学術的なブレークスルー

キャプトデイティブ(cd)の概念の導入によって,新しい高分子合成研究が始まり,高性能・高機能ポリマー,立体規則性リビングポリマー,ラセンポリマーなど従来を凌ぐ、あるいはこれまで存在しなかった物質が誕生した。

 


ラジカルは金属と本当に錯体をつくるの?

 

Grignard反応,共重合シーケンス制御,立体構造制御,開始剤の高速分解などの反応で金属が介在する場合,中間体として配位ラジカルの存在が仮定されてきた。1986年,cd化合物を用いたESR研究によって,初めてその存在を直接観測することに成功した。
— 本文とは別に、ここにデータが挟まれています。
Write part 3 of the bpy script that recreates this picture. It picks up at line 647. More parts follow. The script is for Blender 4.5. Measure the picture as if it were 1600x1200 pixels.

 さらに,2000本に及ぶESR吸収線を詳細に解析し,配位に伴うラジカルの安定化,立体配座の変化によるツイスト構造の出現,反応における金属の役割を明らかにした。

生命の誕生は,宇宙? 海底火山? 

 

高分子の生成,中でもラセンポリマーがどのように生成するかは長年の疑問であった。2004年,天井温度付近で特定の立体配座モノマーのみが優先的に重合してラセンを形成することを見出した。 

 即ち,天井温度条件である希薄な低温 ( 宇宙 ?),高温高圧 (海底火山 ?) がラセン形成にとって好環境である。これだと,化学結合を組換えることなく,容易に生命の謎の一つ,キラリティを発現させることも可能となるが?

じゃじゃ馬馴らしは可能か?

 

ビニルポリマーの80%以上はラジカル重合反応で製造されている。しかし ラジカル種は高活性(じゃじゃ馬) なため速度制御が難しい。さらに,ラジカル中心は平面構造のため,立体規制するのはもっと難しい。

 リビング重合より遥かに難しいと云われてきた立体制御だが,ラセン研究の折に所謂 CCRP (Conformation Controlled Radical Polymerization) 立体制御法を発見し,その後,初めてポリマーの立体構造と分子量を任意に同時制御することにも成功した。